*** Records shown ***

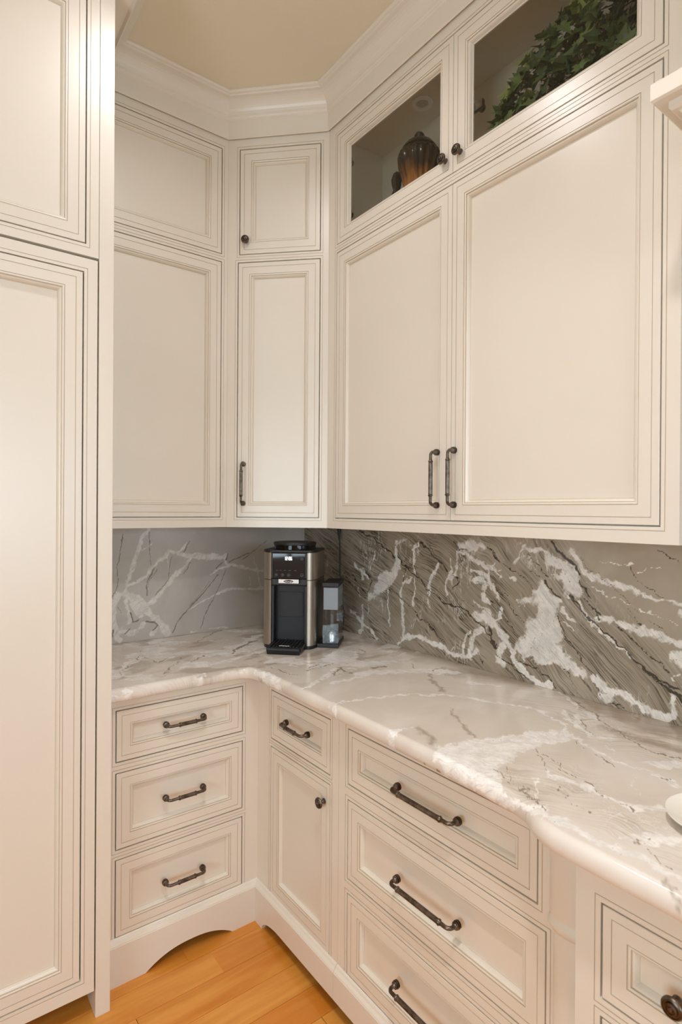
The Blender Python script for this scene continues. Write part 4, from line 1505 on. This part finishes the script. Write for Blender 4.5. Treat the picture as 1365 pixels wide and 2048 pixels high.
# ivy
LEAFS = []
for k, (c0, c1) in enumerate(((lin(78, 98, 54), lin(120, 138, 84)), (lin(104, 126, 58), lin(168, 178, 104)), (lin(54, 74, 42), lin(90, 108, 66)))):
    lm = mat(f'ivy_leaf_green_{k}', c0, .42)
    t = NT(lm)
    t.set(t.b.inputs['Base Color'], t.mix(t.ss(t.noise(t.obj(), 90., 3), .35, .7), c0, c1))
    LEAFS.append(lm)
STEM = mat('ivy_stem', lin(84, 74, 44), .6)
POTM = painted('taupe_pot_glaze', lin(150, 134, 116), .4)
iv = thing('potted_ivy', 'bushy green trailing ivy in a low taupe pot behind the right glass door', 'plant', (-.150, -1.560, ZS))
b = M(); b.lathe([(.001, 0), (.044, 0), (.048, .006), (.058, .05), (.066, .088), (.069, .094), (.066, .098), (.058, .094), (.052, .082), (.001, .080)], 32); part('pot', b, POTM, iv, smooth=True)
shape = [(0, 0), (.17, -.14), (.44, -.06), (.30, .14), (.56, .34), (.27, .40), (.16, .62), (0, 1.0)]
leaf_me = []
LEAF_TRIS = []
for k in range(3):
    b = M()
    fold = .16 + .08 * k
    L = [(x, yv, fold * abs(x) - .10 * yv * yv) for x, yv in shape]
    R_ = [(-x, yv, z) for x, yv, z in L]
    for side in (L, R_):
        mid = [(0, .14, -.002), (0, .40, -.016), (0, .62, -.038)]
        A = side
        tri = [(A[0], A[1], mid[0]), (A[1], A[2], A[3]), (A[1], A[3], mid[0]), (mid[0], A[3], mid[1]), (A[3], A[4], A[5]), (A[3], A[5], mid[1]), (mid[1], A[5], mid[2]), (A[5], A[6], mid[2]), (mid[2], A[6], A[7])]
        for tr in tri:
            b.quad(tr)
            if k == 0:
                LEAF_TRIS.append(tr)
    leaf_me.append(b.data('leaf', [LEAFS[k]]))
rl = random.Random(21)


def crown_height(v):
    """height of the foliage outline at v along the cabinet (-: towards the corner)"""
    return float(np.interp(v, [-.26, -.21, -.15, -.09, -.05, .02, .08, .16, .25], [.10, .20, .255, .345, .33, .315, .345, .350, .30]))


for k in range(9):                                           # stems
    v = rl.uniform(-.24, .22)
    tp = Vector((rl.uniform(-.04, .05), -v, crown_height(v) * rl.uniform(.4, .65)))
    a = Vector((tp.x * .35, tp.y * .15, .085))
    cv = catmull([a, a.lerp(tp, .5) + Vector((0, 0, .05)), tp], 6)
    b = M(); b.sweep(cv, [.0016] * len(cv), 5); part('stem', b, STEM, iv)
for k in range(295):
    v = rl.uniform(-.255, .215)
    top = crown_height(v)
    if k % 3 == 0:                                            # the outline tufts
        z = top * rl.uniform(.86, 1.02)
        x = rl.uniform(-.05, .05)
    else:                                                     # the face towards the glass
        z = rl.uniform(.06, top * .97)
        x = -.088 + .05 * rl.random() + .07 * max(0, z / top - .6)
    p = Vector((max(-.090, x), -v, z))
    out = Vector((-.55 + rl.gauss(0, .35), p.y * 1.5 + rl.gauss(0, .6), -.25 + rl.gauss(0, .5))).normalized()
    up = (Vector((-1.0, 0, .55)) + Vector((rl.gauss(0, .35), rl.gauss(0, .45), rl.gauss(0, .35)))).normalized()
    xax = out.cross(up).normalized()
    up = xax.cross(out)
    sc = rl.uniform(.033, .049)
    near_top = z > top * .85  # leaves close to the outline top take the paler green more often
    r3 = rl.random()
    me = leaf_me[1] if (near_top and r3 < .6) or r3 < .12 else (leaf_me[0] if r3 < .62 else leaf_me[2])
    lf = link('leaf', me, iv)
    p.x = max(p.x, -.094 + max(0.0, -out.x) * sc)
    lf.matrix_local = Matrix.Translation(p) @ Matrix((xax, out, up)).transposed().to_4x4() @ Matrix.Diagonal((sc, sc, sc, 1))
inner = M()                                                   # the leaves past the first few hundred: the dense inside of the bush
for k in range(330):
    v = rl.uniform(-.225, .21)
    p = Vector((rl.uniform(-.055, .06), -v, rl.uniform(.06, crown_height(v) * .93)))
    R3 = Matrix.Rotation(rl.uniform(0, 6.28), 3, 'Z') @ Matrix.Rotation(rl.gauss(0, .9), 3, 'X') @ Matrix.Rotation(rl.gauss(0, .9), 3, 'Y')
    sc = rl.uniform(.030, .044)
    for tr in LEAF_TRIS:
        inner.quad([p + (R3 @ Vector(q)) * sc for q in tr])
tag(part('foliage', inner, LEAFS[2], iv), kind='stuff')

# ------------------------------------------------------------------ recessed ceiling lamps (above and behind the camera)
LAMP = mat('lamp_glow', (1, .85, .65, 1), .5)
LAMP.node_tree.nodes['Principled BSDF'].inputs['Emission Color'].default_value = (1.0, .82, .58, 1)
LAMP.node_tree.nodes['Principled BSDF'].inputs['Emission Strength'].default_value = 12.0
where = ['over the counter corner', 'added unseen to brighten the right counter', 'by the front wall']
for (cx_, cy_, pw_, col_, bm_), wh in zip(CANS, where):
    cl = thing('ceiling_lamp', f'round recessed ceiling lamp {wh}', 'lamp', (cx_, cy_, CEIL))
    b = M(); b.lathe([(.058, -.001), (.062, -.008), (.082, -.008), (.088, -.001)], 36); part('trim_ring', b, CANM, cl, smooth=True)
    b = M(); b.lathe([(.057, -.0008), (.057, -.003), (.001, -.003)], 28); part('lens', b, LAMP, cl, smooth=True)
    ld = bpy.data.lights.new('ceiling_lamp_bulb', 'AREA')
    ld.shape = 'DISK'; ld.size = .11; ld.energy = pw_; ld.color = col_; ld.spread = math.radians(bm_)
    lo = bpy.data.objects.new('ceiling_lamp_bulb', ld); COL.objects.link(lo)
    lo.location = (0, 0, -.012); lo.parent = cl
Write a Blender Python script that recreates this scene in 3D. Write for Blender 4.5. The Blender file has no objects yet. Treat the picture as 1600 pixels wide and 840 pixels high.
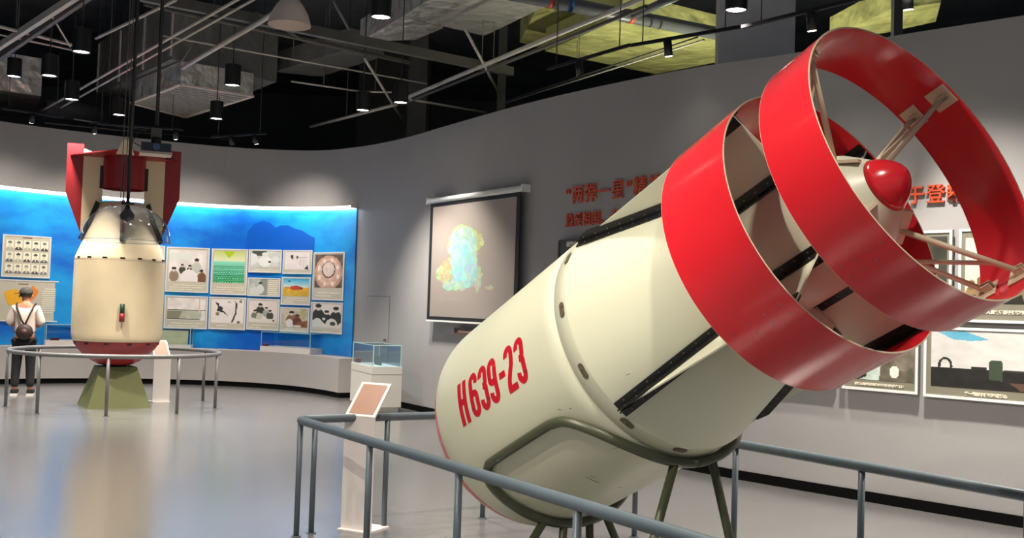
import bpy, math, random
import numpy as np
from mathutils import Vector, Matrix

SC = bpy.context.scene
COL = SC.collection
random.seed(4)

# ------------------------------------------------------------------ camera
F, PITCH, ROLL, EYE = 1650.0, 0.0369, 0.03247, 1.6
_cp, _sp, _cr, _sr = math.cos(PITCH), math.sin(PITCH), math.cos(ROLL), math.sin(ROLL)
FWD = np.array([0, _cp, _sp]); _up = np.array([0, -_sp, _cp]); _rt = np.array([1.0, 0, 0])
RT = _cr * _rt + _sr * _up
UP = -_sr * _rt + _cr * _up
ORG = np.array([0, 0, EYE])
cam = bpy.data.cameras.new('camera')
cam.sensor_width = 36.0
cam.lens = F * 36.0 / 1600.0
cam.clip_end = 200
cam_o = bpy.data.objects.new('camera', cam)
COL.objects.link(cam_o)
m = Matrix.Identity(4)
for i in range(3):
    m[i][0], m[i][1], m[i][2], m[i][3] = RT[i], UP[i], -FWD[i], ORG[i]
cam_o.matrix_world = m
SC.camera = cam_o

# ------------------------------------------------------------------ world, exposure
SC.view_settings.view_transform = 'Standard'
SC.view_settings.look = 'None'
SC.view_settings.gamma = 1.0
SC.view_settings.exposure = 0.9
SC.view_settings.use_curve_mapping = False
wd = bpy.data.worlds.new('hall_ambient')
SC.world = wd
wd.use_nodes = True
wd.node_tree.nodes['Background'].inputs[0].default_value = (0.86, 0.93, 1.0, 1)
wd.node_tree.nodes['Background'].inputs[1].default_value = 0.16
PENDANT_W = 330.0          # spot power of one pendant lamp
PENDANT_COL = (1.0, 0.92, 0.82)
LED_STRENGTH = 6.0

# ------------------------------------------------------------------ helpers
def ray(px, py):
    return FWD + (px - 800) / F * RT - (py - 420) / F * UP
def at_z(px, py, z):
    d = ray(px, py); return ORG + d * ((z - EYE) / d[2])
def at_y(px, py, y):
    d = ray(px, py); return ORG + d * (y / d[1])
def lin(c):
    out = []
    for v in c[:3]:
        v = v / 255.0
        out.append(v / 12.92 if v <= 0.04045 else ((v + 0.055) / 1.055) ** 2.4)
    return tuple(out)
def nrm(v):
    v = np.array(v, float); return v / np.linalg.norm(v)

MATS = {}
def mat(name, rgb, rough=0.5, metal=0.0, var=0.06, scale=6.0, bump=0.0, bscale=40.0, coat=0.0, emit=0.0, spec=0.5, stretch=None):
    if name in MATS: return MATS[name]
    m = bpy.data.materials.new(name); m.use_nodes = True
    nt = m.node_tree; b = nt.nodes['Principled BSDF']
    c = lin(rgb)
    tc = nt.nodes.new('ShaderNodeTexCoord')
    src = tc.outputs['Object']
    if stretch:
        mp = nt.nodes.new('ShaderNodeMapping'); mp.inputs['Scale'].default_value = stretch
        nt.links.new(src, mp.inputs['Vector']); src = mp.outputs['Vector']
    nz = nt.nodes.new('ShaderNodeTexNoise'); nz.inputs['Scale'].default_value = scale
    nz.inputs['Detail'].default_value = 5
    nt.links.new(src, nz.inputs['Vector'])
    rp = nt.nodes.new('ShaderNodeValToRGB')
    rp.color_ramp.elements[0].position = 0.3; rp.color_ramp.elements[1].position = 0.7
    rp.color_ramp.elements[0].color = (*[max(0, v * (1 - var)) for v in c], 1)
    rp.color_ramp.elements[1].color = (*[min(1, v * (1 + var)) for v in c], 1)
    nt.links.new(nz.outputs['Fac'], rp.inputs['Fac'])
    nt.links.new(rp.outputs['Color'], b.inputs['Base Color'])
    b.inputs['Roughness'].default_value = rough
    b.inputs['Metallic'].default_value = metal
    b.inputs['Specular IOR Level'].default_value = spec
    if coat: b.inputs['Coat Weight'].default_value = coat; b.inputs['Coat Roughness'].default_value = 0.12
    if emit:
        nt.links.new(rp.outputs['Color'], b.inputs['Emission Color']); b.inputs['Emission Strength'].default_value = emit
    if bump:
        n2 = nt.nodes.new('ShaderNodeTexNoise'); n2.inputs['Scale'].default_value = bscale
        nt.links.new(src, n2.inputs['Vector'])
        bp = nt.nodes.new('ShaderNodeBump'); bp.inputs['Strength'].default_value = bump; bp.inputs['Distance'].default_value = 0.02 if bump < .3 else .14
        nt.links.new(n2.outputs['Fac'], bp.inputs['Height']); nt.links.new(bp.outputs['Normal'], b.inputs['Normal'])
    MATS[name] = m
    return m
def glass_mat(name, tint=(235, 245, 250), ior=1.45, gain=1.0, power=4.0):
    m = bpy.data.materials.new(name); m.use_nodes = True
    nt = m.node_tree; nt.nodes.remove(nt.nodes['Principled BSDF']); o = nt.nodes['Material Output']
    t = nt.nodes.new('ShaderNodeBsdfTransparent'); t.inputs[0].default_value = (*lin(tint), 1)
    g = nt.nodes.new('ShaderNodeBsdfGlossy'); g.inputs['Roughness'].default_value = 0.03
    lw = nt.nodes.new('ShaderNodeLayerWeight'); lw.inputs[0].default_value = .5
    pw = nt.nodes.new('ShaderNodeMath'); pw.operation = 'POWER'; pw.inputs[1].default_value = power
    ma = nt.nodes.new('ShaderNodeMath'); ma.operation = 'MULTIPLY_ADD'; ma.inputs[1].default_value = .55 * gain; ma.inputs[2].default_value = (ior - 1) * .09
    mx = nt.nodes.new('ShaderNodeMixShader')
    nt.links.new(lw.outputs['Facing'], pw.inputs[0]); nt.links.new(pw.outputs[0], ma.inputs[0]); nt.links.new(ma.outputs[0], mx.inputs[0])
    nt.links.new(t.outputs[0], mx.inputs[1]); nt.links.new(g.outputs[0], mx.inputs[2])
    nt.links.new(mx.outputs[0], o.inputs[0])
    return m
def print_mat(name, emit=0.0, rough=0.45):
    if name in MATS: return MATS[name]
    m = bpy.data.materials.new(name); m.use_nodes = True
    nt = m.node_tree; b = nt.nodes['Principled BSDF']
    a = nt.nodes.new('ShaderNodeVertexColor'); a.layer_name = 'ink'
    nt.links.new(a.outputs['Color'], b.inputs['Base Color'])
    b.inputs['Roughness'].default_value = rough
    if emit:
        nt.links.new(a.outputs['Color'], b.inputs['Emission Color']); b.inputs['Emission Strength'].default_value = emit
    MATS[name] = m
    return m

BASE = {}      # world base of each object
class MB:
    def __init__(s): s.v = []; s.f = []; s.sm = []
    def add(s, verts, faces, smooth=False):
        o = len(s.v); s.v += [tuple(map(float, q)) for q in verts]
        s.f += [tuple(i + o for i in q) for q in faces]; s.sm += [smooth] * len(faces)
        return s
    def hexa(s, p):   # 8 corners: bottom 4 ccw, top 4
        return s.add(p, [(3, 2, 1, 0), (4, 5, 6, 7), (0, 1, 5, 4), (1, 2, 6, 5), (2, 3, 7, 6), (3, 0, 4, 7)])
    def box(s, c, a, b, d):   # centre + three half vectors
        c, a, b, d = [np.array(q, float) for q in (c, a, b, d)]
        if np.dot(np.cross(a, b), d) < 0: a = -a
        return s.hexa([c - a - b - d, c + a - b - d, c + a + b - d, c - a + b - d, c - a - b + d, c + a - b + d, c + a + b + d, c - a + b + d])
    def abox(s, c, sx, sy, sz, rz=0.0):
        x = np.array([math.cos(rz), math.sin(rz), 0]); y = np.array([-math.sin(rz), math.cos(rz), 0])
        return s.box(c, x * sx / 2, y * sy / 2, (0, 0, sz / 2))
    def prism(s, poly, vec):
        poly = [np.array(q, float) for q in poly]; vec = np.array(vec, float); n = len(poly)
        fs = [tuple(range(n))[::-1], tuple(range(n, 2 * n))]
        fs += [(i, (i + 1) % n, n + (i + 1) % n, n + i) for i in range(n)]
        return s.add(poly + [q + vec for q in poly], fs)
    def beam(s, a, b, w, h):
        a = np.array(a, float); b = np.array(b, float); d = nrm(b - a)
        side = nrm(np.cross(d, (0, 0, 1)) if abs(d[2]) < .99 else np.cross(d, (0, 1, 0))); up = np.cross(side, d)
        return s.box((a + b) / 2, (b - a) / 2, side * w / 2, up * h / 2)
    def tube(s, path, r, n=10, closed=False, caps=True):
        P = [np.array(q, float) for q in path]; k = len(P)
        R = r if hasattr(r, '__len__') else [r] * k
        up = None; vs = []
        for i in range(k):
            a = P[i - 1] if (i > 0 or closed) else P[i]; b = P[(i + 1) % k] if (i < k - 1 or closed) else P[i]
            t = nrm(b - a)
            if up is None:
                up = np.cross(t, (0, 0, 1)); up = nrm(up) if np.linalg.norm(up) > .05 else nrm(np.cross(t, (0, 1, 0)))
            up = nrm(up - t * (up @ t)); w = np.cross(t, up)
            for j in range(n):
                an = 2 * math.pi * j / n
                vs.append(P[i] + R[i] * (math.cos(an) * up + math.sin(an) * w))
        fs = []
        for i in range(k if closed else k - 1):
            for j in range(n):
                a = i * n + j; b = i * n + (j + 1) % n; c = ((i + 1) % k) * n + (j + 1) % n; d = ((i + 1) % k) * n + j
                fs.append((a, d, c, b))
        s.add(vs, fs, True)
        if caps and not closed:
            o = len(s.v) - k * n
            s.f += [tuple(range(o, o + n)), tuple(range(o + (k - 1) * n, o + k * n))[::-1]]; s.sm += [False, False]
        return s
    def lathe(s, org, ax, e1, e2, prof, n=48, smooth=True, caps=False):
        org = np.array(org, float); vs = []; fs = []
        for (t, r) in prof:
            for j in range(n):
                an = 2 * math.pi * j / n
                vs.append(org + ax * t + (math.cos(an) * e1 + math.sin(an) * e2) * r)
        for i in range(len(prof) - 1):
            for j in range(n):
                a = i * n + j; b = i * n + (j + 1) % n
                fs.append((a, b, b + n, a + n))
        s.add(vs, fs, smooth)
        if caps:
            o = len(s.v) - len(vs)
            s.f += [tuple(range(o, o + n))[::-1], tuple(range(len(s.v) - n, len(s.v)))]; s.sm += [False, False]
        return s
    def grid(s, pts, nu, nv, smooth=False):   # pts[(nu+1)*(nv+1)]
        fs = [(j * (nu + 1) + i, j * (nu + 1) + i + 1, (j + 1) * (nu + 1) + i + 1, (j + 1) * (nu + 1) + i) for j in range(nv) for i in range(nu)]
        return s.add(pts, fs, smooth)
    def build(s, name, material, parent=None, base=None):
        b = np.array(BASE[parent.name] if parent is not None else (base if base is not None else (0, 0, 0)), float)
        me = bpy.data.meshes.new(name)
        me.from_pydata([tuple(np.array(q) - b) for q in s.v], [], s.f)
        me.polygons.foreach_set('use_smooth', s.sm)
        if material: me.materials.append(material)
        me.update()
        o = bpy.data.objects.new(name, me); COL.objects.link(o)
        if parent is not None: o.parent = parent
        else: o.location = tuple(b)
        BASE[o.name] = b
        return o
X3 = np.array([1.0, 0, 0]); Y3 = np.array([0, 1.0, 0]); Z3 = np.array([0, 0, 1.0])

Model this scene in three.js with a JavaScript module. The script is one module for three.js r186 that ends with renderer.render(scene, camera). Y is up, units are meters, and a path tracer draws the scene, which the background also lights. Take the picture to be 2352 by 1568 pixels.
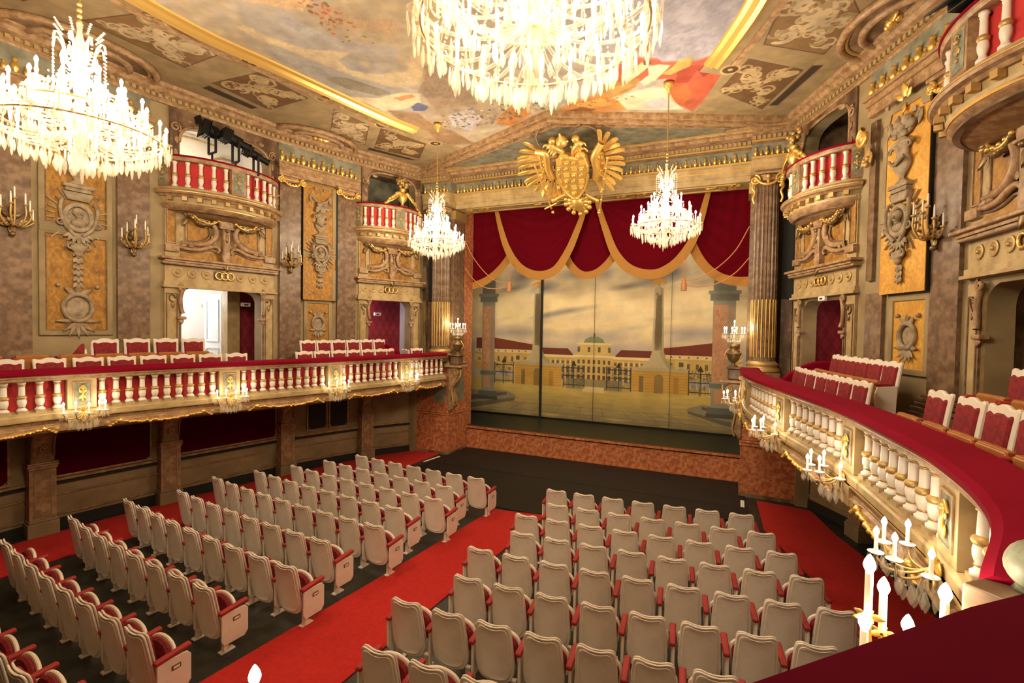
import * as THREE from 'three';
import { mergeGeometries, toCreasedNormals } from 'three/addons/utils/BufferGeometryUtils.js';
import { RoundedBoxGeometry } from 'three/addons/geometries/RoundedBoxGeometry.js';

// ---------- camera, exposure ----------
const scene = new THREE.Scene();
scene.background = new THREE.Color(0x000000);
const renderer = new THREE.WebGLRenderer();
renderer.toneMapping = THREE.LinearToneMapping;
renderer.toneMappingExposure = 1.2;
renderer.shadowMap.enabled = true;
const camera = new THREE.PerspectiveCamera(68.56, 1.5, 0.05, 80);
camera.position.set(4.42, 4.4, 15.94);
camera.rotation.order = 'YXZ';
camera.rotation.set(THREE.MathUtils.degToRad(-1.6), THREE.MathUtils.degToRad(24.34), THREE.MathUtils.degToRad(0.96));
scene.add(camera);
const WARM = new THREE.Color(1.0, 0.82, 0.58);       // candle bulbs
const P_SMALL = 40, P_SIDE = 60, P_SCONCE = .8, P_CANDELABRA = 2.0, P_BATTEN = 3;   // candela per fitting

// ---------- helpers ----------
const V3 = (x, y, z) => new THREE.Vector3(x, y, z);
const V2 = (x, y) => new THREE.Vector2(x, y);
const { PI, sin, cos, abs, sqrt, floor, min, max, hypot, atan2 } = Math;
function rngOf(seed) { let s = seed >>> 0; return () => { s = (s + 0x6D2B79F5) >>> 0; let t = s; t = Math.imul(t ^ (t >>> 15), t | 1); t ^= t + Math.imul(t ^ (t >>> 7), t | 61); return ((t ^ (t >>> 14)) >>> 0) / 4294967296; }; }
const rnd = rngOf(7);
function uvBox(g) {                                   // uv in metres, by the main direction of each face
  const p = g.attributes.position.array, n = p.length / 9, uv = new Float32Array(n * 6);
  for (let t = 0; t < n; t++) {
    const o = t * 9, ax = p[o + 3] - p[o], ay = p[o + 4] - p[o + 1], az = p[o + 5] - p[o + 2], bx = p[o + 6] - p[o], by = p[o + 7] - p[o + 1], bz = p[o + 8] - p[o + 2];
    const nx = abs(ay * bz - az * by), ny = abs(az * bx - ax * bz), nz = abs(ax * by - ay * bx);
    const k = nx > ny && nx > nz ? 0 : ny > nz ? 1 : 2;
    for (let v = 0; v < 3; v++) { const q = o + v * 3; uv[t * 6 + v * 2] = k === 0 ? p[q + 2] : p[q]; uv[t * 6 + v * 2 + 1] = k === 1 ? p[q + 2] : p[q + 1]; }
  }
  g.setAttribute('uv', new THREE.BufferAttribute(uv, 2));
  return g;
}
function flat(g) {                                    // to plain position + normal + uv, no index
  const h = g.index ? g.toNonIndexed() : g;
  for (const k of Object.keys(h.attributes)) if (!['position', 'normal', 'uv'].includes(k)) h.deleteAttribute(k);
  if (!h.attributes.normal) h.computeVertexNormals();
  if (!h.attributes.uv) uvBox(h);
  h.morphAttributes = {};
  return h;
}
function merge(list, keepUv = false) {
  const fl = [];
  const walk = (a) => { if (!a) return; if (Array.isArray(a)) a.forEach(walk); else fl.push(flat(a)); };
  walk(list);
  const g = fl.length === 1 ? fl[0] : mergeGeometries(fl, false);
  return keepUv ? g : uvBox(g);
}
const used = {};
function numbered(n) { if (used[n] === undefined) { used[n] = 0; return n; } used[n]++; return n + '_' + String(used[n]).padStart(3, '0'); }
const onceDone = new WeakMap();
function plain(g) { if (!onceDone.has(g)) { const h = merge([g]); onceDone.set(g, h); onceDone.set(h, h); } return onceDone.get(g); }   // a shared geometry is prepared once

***

Directions: Count every line in the preceding entries where the string "Blender" appears, then state only the total.

Output for this task: 2